Wednesday’s testimony revealed that Dale Black wasn’t the only one afraid to work at Crandall. Manual Sanchez, another trapped miner, also had an eerie premonition, according to his brother Cesar. “My brother was so concerned about the safety at the mine, he had asked me to get him a job at the mine I was working at, in Wyoming,” Cesar told the committee. That request, Cesar said, happened just the day before his brother was trapped. “Unfortunately, he did not leave soon enough.”
For Sheila Phillips, whose father and grandfather worked the Castle Valley mines, her message was on her lap, as she wiped tears from her eyes. Her son, Brandon Phillips, was caught in the initial collapse, too. Sheila brought Brandon’s five-year-old son Gage, who squirmed on his grandma’s lap. She implored the committee to help locate the spot where her son was buried. “I want to know where my son is,” she said. “Even if they are never able to get them out of the mine, I want to know where to lay a marker.” Later, after his grandmother was finished testifying, Brandon’s little boy made his way up to the seat of the committee’s chairman, Rep. George Miller, sitting on Miller’s lap as Utah’s Gov. Jon Huntsman gave testimony.
The day before the family testimony, the senate committee, led by Sen. Ted Kennedy, heard mining experts question whether Crandall should have been allowed to mine even a single rock of coal. A 2005 BLM report called a proposed mining plan—which was later approved by MSHA in 2006 after Murray purchased Crandall—“untenable.” MSHA officials said they did not know about the BLM assessment, which prompted Kennedy to respond, “That’s like the CIA not talking to the FBI when we’re getting attacked by terrorists.” Robert Ferriter, a director at the Colorado School of Mines, noted that months earlier, and only 900 feet away from the trapped miners, mountain bumps had caused a section of the mine to shut down. Would he have gone into the Crandall mine, a senator asked? “My visit would be very limited and very short,” Ferriter said.
But perhaps the most poignant political point came from Wendy Black. With MSHA conducting the investigation into a mine disaster—the same agency that approved the Crandall mining operation and, later, the rescue plans—Wendy had one question for the congressmen: “Now, explain something to me: How do you investigate yourselves?” Dead silence met her query.

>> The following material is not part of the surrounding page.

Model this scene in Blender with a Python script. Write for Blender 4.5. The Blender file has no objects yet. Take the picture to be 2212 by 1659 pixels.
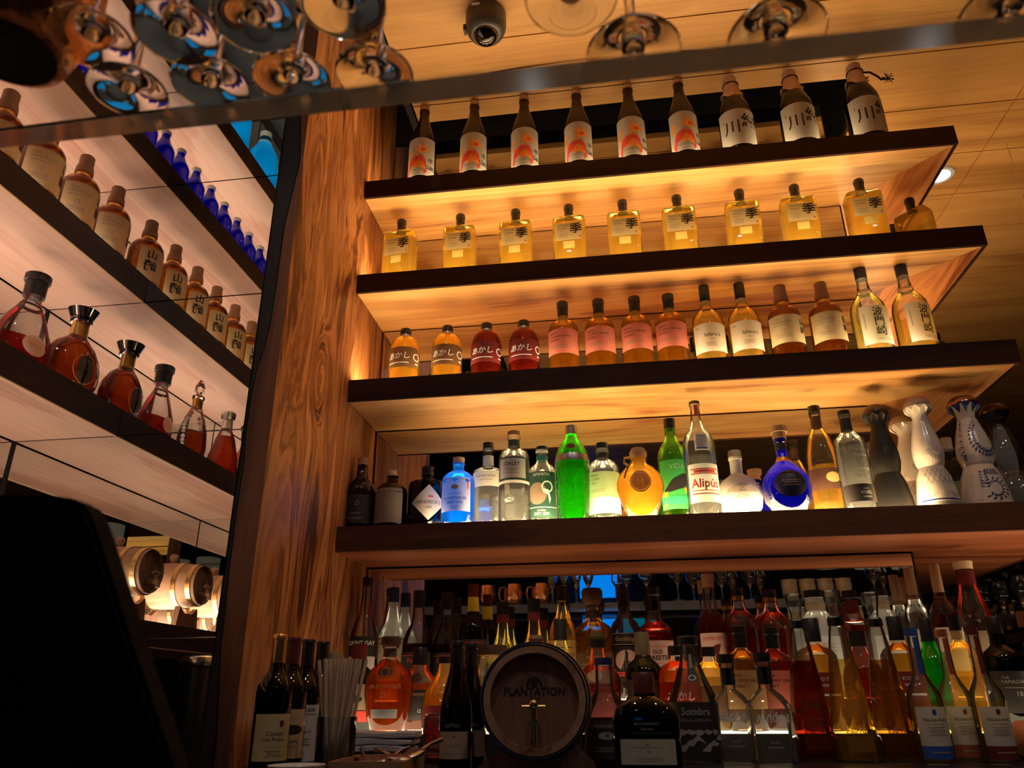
import bpy, bmesh, math, random
from mathutils import Vector, Matrix
random.seed(7)
PI = math.pi
S = 1.8          # metres per layout unit (camera to shelf front)
EYE = 1.35       # eye height in metres
C = bpy.context.scene.collection

# ------------------------------------------------------------------ camera model
YAW, PITCH, ROLL, FPX = -0.135683, 0.393682, -0.0071654, 1642.4
cy_, sy_, cp_, sp_ = math.cos(YAW), math.sin(YAW), math.cos(PITCH), math.sin(PITCH)
FWD = Vector((sy_*cp_, cy_*cp_, sp_))
R0 = Vector((cy_, -sy_, 0)); U0 = R0.cross(FWD)
RGT = R0*math.cos(ROLL) + U0*math.sin(ROLL)
UPV = U0*math.cos(ROLL) - R0*math.sin(ROLL)
def ray(x, y): return RGT*(x-1106) - UPV*(y-829.5) + FWD*FPX
def at_y(x, y, Y): d = ray(x, y); return d*(Y/d.y)
def at_z(x, y, Z): d = ray(x, y); return d*(Z/d.z)
def at_x(x, y, X): d = ray(x, y); return d*(X/d.x)
MY = 1.137        # bar mirror plane
LM = 0.773        # left mirror plane
def W(X, Y, Z): return Vector((X*S, Y*S, Z*S+EYE))
def mir(x, y, Y):                      # point in the room seen through the bar mirror
    p = at_y(x, y, 2*MY-Y); return Vector((p.x, Y, p.z))
cam_d = bpy.data.cameras.new('camera'); cam = bpy.data.objects.new('camera', cam_d); C.objects.link(cam)
cam_d.sensor_width = 36; cam_d.lens = 36*FPX/2212; cam_d.clip_start = .02
m = Matrix((RGT, UPV, -FWD)).transposed().to_4x4(); m.translation = W(0, 0, 0); cam.matrix_world = m
cam_d.dof.use_dof = True; cam_d.dof.focus_distance = 1.16*S; cam_d.dof.aperture_fstop = 9
bpy.context.scene.camera = cam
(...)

For the Allreds the Washington testimony was another step toward healing. Mike Marasco said he thought the hearings had gone well and had given him a sense of relief. Afterward Steve Allred looked like a drained man. Sitting on the steps of the Capitol, he stared out at the Washington traffic. “This is all helping me,” he said. “It’s not closure. But it’s a start. It’s helping.”